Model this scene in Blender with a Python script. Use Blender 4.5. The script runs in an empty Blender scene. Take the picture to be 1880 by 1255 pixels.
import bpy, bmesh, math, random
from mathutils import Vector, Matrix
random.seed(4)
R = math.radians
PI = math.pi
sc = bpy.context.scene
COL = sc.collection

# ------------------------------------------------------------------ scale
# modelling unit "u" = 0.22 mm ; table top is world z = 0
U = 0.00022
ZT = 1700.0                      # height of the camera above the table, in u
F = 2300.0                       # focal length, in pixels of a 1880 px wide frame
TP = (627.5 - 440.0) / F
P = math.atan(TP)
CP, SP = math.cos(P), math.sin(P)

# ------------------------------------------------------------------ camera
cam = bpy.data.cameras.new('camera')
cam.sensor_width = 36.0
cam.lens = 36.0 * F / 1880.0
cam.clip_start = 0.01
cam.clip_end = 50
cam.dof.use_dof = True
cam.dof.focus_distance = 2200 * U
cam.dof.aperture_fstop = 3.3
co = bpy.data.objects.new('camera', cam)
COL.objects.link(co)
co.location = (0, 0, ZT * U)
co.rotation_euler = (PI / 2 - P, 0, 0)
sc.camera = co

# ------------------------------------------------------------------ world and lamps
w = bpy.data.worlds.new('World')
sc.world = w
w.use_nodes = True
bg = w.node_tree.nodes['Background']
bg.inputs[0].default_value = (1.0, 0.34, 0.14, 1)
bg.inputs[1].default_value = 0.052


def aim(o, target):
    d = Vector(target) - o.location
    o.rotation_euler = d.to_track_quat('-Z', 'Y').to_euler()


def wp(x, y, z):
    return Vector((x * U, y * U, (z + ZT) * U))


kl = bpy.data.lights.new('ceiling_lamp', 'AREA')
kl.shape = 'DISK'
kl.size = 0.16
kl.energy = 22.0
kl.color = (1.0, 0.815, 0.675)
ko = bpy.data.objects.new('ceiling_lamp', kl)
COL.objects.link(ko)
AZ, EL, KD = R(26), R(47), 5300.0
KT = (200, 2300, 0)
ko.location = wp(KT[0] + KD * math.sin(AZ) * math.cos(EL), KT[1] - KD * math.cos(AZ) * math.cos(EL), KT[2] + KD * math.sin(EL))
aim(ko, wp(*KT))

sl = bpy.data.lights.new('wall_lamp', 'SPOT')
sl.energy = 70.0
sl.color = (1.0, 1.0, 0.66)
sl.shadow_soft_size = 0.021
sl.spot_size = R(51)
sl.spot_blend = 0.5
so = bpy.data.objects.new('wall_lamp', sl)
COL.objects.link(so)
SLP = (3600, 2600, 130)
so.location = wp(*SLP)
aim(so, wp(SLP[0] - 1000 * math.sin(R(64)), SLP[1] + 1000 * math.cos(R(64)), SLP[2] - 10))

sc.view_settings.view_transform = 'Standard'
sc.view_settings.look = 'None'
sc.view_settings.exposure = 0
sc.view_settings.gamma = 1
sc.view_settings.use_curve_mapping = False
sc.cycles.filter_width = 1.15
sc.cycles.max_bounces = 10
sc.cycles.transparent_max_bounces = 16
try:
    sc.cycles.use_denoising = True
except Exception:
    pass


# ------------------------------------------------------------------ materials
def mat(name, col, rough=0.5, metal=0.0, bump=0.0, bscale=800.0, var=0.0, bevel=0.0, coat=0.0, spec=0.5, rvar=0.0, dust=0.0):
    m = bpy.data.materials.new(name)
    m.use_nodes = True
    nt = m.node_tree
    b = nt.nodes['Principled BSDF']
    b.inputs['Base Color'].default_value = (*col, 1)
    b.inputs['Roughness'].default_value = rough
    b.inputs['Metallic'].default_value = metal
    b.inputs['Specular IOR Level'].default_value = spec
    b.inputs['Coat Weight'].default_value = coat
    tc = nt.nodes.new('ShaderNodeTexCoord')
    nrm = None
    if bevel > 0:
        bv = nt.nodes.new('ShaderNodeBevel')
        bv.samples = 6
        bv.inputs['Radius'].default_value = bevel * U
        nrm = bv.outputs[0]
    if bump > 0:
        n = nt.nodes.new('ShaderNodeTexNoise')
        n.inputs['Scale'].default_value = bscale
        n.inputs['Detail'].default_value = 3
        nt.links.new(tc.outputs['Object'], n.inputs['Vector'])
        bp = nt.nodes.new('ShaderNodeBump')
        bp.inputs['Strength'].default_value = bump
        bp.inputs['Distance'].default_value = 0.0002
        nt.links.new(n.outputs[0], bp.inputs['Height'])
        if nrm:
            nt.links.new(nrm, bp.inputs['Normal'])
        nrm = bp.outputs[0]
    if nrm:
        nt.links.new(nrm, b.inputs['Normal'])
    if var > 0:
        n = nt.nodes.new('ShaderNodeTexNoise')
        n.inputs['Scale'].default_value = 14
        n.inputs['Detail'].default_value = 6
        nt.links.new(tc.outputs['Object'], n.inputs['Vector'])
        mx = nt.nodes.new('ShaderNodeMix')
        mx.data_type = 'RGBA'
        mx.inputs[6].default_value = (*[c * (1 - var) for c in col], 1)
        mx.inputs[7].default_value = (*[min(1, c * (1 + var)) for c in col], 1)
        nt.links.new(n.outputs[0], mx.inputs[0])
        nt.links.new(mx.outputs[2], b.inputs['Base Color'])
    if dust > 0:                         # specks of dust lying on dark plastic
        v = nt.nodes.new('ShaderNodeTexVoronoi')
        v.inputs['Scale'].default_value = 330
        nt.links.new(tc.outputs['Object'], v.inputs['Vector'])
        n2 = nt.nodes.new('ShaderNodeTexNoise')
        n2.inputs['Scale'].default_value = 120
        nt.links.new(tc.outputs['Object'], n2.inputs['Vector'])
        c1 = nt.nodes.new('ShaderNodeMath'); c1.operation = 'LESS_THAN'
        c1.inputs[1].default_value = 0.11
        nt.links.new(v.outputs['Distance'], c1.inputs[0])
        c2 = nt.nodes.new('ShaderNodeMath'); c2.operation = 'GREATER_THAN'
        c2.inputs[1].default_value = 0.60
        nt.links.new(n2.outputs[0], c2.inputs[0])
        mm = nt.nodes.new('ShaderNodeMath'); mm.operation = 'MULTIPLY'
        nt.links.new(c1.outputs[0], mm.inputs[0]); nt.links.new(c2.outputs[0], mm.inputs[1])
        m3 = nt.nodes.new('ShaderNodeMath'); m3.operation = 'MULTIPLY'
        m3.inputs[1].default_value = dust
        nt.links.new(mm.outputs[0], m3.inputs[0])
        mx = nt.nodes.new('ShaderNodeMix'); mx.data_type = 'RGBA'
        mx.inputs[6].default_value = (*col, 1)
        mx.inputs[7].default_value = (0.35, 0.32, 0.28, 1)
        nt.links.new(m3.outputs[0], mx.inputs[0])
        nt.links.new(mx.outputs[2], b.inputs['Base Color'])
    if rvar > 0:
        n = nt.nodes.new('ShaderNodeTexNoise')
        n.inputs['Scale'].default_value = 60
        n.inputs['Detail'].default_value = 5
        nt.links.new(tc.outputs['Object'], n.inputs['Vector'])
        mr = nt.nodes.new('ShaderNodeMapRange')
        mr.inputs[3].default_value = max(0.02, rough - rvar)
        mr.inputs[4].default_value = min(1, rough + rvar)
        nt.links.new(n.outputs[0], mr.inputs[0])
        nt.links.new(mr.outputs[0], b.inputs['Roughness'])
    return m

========

* _Objective_
Your task is to quote the lines above, beginning with the first and ending with the one that holds "CP, SP = math.cos(P), math.sin(P)".

* _Finished task_
Model this scene in Blender with a Python script. Use Blender 4.5. The script runs in an empty Blender scene. Take the picture to be 1880 by 1255 pixels.
import bpy, bmesh, math, random
from mathutils import Vector, Matrix
random.seed(4)
R = math.radians
PI = math.pi
sc = bpy.context.scene
COL = sc.collection

# ------------------------------------------------------------------ scale
# modelling unit "u" = 0.22 mm ; table top is world z = 0
U = 0.00022
ZT = 1700.0                      # height of the camera above the table, in u
F = 2300.0                       # focal length, in pixels of a 1880 px wide frame
TP = (627.5 - 440.0) / F
P = math.atan(TP)
CP, SP = math.cos(P), math.sin(P)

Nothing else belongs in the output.